Finché una non passa il segno in modo così violento e plateale come in Ucraina. Ma anche in questo caso qual è la reazione? Rivolgersi necessariamente ad altri regimi, ad altre democrazie “imperfette”, per sostituire le forniture russe. L’Algeria, il Qatar, l’Azerbaijan, dove Ilham Aliyev, erede del clan che governa il Paese dal 1991, ha “vinto” le ennesime elezioni presidenziali con l’86% nell’ultima tornata. Proprio lui ha incontrato Luigi Di Maio nei giorni scorsi, nel tentativo di trovare qualcuno che ci vendesse più gas.
E se in Algeria un domani prendesse il potere l’Isis o i suoi epigoni? Se gli azeri decidessero di portare il conflitto con gli armeni a maggiori livelli di crudezza? E se la Cina invadesse Taiwan o altri Paesi? Non si tratta, infatti, solo dell’energia. Siamo dipendenti anche e soprattutto dai prodotti, in particolare nel caso di Pechino. Con l’aumento dell’interscambio è diventata ancora più schiacciante la prevalenza di questi tra le importazioni dalla Cina. Sempre più importanza hanno assunto macchinari e mezzi di trasporto, infatti.
La globalizzazione è sbagliata, dunque? Avevano ragione i no global? No, soprattutto non dal punto di vista economico. Ma dopo 30 anni di apertura dei mercati si deve essere ben consapevoli di questo paradosso. Che «dove passano le merci non passano gli eserciti» rimane in gran parte vero. Non ci sono state guerre tra Cina e Occidente, e molto difficilmente ce ne saranno, ma ciò non toglie che le armi possano rimbombare localmente, magari finanziate proprio dai commerci.

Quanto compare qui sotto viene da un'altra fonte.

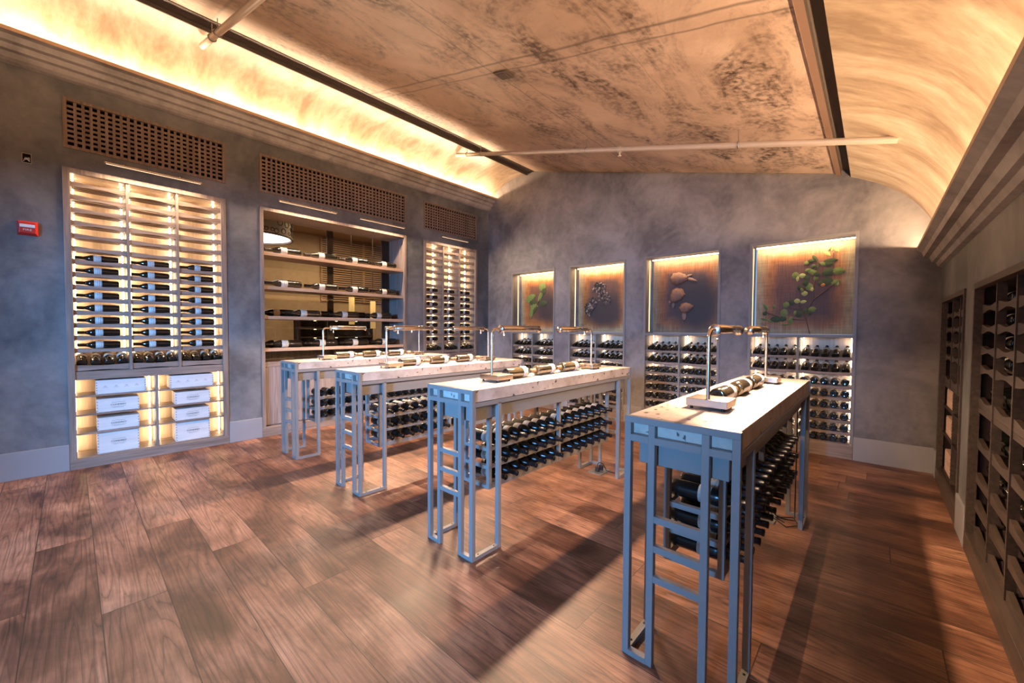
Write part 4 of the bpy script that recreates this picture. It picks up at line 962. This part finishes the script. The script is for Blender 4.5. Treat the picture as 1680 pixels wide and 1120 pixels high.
# ------------------------------------------------------------------ sprinkler pipes
def pipe(p0, p1, label, hangers):
    p0, p1 = Vector(p0), Vector(p1); root = empty('sprinkler_pipe', tuple(p0)); tag(root, label, 'pipe', 'sprinkler pipes under the ceiling')
    d = p1-p0
    MB().tube([(0,0,0), tuple(d)], .026, 14).build('pipe', MPIPE, root)
    for t in hangers:
        c = d*t
        hb = MB(); hb.tube([c+Vector((0,.0,.028)), c+Vector((.0,.0,.028+.10))], .004, 6)
        hb.tube([c+Vector((0,.031*math.cos(a),.031*math.sin(a))) for a in [2*PI*k/12 for k in range(13)]], .005, 6)
        hb.build('hanger', MGREY, root)
    c = d*.555
    MB().tube([c-d.normalized()*.02, c+d.normalized()*.02], .034, 14).tube([c+Vector((0,0,-.02)), c+Vector((0,0,-.07))], .010, 8).lathe([(.001,-.078),(.022,-.076),(.022,-.070),(.001,-.068)], 12, 0, 'z', tuple(c)).build('sprinkler_head', MPIPE, root)
pipe((-4.90,4.10,4.060), (.092,4.10,2.752), 'long pale sprinkler pipe crossing the ceiling near the back wall', (.05,.11,.47,.79))
pipe((-4.83,.90,4.035), (.05,.90,2.70), 'pale sprinkler pipe crossing the ceiling at top left', (.08,.12,.5,.8))
o = MB().box(-.07,.07,-.06,.06,-.012,.0).box(-.045,.045,-.04,.04,-.016,-.012).build('ceiling_junction_plate', MDARK); o.location = (-2.44,2.57,slab(-2.44)-.003); o.rotation_euler = (0, math.atan(.2628), 0); tag(o, 'small dark square cover plate on the rough concrete ceiling', 'cover plate')

# ------------------------------------------------------------------ lights
# cove strips behind the two crown lips
COVE = (1.0,.66,.39)
def cove(name, loc, tilt, E, label):
    LL = YB-YF-.1
    root = empty(name, (0,0,0)); tag(root, label, 'light strip', 'cove light strips')
    for k in range(1):
        warm_area('cove_light', (loc[0], (YB+YF)/2, loc[1]), (0, tilt, 0), .03, LL, E, COVE, root)
    MB().box(loc[0]-.012, loc[0]+.012, YF+.05, YB-.05, loc[1]-.012, loc[1]-.004).build('strip', MPIC, root)
cove('cove_light_strip', (-5.50,3.795), PI+math.radians(58), 180, 'long warm cove light strip hidden behind the left crown moulding')
cove('cove_light_strip', (.392,2.128), PI-math.radians(55), 200, 'long warm cove light strip hidden behind the right crown moulding')
# daylight through the front opening
warm_area('daylight', (.1,-5.0,2.2), (math.radians(84),0,math.radians(30)), 1.0, 1.1, 1050, (.13,.45,1.0))
# added unseen fill light for the room beyond the glass
warm_area('far_room_fill', (-8.2,4.6,3.6), (0,0,0), 2.5, 2.5, 95, (1.0,.78,.5))
w = bpy.data.worlds.new('dusk'); SC.world = w; w.use_nodes = True
w.node_tree.nodes['Background'].inputs[0].default_value = (.35,.55,.9,1); w.node_tree.nodes['Background'].inputs[1].default_value = .6

# ------------------------------------------------------------------ camera
cam = bpy.data.cameras.new('camera'); co = bpy.data.objects.new('camera', cam); COL.objects.link(co); SC.camera = co
cam.sensor_fit = 'HORIZONTAL'; cam.sensor_width = 36; cam.lens = 36*656.57/1680; cam.clip_start = .02; cam.clip_end = 100
yaw, pitch, roll = -.736, .0308, .0051
F_ = Vector((math.sin(yaw)*math.cos(pitch), math.cos(yaw)*math.cos(pitch), -math.sin(pitch)))
R0 = Vector((math.cos(yaw), -math.sin(yaw), 0)); U0 = R0.cross(F_)
R2_ = R0*math.cos(roll)+U0*math.sin(roll); U2_ = -R0*math.sin(roll)+U0*math.cos(roll)
rm = Matrix((R2_, U2_, -F_)).transposed()
co.location = (0,0,1.35); co.rotation_euler = rm.to_euler()

SC.view_settings.view_transform = 'Standard'; SC.view_settings.look = 'None'; SC.view_settings.exposure = 0.46; SC.view_settings.gamma = 1
SC.view_settings.use_curve_mapping = False
SC.cycles.max_bounces = 8; SC.cycles.diffuse_bounces = 5; SC.cycles.glossy_bounces = 4; SC.cycles.caustics_reflective = False; SC.cycles.caustics_refractive = False
SC.cycles.sample_clamp_indirect = 4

Quanto saremmo disposti a una reazione dura, anche solo dal punto di vista economico, se a fare come la Russia fossero più Paesi, anche più potenti? Possiamo cercare di procurare il coraggio necessario almeno per ridurre il nostro grado di dipendenza? Ci vorranno investimenti costosi, ci saranno decisioni impopolari nei confronti dell’opinione pubblica da prendere. La speranza è che i leader occidentali siano orgogliosi, che rifiutando l’umiliazione di calare la testa di fronte ai tiranni trovino il coraggio di fare questi passi.